In the relentless pursuit of materials that can withstand the harsh conditions of high-temperature environments, researchers have long sought to enhance the performance of piezoelectric ceramics. These materials, which convert mechanical stress into electrical energy and vice versa, are crucial for various applications, including energy harvesting and high-temperature sensing. A recent breakthrough by Changbai Long and his team at the State Key Laboratory for Mechanical Behavior of Materials, Xi’an Jiaotong University, China, has brought us one step closer to achieving this goal.
The team focused on Aurivillius phase CaBi2Nb2O9 (CBNO) ceramics, known for their ultrahigh Curie temperature of approximately 934°C. This property makes them ideal for high-temperature applications, but their low piezoelectricity and poor electrical insulation have hindered their practical use. Long and his colleagues tackled these challenges head-on, developing a multi-field coupling strategy that significantly boosts the performance of CBNO ceramics.
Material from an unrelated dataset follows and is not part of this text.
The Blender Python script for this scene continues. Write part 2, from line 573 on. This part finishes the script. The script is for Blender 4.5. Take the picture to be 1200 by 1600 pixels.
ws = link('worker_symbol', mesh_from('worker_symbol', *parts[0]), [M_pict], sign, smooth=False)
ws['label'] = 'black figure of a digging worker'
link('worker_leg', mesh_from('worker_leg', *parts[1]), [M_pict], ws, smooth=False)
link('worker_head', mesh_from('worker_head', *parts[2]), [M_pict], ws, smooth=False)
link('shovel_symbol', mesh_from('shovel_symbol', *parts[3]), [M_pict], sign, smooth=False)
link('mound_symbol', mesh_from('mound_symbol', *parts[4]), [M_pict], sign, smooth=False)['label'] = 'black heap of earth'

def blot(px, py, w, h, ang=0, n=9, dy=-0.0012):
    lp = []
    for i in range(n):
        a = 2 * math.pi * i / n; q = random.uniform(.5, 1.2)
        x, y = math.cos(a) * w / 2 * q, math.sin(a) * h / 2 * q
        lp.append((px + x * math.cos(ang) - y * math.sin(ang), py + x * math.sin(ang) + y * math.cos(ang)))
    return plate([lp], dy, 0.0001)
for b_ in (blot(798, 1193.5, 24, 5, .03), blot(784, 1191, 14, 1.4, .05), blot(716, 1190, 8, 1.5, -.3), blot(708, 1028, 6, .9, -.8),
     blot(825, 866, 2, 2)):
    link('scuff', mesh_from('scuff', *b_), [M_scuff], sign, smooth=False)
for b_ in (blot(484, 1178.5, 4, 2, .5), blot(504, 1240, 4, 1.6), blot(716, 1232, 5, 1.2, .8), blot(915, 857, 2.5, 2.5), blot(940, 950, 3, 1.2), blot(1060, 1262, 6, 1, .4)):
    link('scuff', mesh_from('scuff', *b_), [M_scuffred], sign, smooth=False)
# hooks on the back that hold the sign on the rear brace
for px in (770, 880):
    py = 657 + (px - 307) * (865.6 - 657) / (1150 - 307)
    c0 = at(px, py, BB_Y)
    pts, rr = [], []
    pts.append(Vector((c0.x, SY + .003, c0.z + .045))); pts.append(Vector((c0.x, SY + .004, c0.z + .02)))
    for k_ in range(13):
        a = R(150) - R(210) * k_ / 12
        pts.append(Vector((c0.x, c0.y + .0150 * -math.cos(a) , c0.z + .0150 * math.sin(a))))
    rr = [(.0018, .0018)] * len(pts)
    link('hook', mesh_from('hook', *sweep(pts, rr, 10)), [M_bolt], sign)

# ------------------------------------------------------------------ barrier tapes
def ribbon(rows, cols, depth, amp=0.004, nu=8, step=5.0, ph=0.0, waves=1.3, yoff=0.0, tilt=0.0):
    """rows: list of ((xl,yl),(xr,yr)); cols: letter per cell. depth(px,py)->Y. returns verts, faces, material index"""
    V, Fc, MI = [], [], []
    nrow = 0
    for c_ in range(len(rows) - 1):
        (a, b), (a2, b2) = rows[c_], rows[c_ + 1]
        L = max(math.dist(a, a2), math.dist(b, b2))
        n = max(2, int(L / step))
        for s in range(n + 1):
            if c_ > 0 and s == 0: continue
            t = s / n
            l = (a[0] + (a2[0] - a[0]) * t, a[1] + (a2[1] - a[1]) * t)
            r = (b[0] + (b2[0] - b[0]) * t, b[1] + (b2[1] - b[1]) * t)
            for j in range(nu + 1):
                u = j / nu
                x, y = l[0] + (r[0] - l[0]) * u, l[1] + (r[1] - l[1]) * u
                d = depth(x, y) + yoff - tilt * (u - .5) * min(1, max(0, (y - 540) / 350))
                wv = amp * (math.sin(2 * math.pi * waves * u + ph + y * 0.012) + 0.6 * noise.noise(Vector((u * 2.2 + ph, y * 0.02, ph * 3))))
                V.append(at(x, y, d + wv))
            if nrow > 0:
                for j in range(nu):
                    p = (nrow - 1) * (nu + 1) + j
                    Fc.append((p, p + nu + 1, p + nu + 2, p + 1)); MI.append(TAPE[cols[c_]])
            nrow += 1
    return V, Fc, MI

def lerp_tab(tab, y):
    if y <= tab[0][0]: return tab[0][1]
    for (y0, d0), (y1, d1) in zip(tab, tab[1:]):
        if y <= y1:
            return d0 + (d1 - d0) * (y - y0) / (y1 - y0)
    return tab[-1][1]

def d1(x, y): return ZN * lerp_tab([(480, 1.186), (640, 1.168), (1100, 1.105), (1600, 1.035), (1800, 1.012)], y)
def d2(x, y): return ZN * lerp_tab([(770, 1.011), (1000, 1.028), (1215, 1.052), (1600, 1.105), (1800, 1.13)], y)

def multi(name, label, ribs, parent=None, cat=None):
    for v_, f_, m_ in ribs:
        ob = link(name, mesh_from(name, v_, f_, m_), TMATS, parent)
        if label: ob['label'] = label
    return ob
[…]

The strategy involves introducing Li/Pr and Bi/Sc doping, which creates lattice stress and electric fields that optimize the ceramic’s piezoelectric properties, electrical conduction behavior, and temperature stability. “The constructed lattice stress and electric fields induced by introducing Li/Pr and Bi/Sc doping have great impacts on the lattice structure, microstructure, domain structure and defect chemistry,” Long explains. This results in a significant increase in piezoelectric activity (d33) due to enhanced polarization, improved breakdown electric field, and the production of nanoscale domains.
The researchers achieved a high d33 of approximately 18.2 pC/N in the designed Ca1–3x (Li0.5Pr0.5)xBi2+2xNb2–xScxO9 system, with an ultrahigh Curie temperature of approximately 938°C. This breakthrough is complemented by high electrical resistivity (ρ∼1.72 MΩ⋅cm at 600°C) and nearly stable d33 up to 800°C, making it a promising material for high-temperature sensing applications.
The implications of this research are vast, particularly for the energy sector. High-temperature piezoelectric materials are essential for energy harvesting in extreme environments, such as geothermal power plants and industrial furnaces. The enhanced performance of CBNO ceramics could lead to more efficient and reliable energy harvesting systems, reducing costs and improving sustainability.
Moreover, the multi-field coupling strategy developed by Long and his team opens new avenues for optimizing other piezoelectric materials. By understanding and manipulating the interactions between lattice stress, electric fields, and defect chemistry, researchers can tailor materials for specific applications, pushing the boundaries of what is possible in high-temperature piezoelectric technology.
The study, published in the Journal of Materiomics (translated to English as ‘Journal of Material Science’), marks a significant milestone in the field. As the demand for high-temperature piezoelectric materials continues to grow, this research paves the way for future developments, inspiring further innovation and discovery.